Die Szenerie erscheint auf den ersten Blick durchaus konventionell: In einem Hotelzimmer begegnet die junge Ophelia dem Callboy Gabriel. Ophelia ist ihr Nickname.Im Internet tummelt sich die Weltverbessererin mit Leserbriefen, deren Betreff-Inhalte die Fragen der Zeit behandeln - Umweltverschmutzung, steigende Mieten und Gentechnologie. Als arbeitslose Sozialwissenschaftlerin lebt sie in prekären Verhältnissen, die sie bisweilen durchbricht - in Hotelzimmern mietet sie einen Lover, um zu etwas menschlicher Wärme zu gelangen.

Die Begegnung mit dem attraktiven Gabriel verläuft anders als geplant. Der Callboy fällt immer wieder in Ohnmachten und erhält in diesen "Zwischenwelten“ Weissagungen von einer ominösen Figur. Identität(en), Fiktion und Realität durchdringen einander. Bis zum Ende der gut einstündigen Inszenierung verfolgt eine wesentliche Frage die beiden Sehnsüchtigen: wie soll man leben zwischen oktroyierten Regeln und eigenen Wünschen?
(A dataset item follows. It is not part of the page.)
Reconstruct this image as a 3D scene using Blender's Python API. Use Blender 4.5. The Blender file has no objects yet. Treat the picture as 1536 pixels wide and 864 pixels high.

Reduzierte und eigenwillige Sprache

Regisseurin Caroline Welzl (geb. 1981) löst die Szenen grotesk-überhöht. Vor allem Daniel Jesch motiviert den Gabriel aus einer Todesangst heraus und gibt dem in Wirklichkeit Halt suchenden jungen Mann tragikomische Züge. Er ist zugleich eitler Gockel, cooler Geschäftsmann und hilfloser Liebender - und gibt dieser Figur, die Kraxner über eine reduzierte, eigenwillige Sprache definiert, Fleisch. Jana Horst hat es als Ophelia bedeutend schwerer. Wie lebt eine hochqualifizierte, sozial beeinträchtigte Weltbessererin? So chic wie Horsts Ophelia vermutlich nicht. Im braven, sichtlich neu erworbenen beigen Kleidchen, mit geflochtenem, hochgestecktem Haar bleibt sie bis zum Ende unentschieden zwischen bieder und unkonventionell, blitzgescheit und naiv. Das mag von der Regie zwar gewollt sein, bleibt dennoch ebenso unstimmig wie Sven Dolinskis Darstellung des Agenten G. Sichte. Er fungiert als Motor für die G.(e)S(ch)ichte, als schwarzer Engel mit mäandernder Stimme, unerträglich zum Zuhören, selbst wenn man ihn als Botschafter aus einer anderen Dimension sehen möchte. So einen Weissager braucht man nicht. Eh nicht, mögen die Figuren sagen, die schließlich zueinander finden und hoffen lassen, dass Gefühlsverschwendung statt Energiesparen siegt.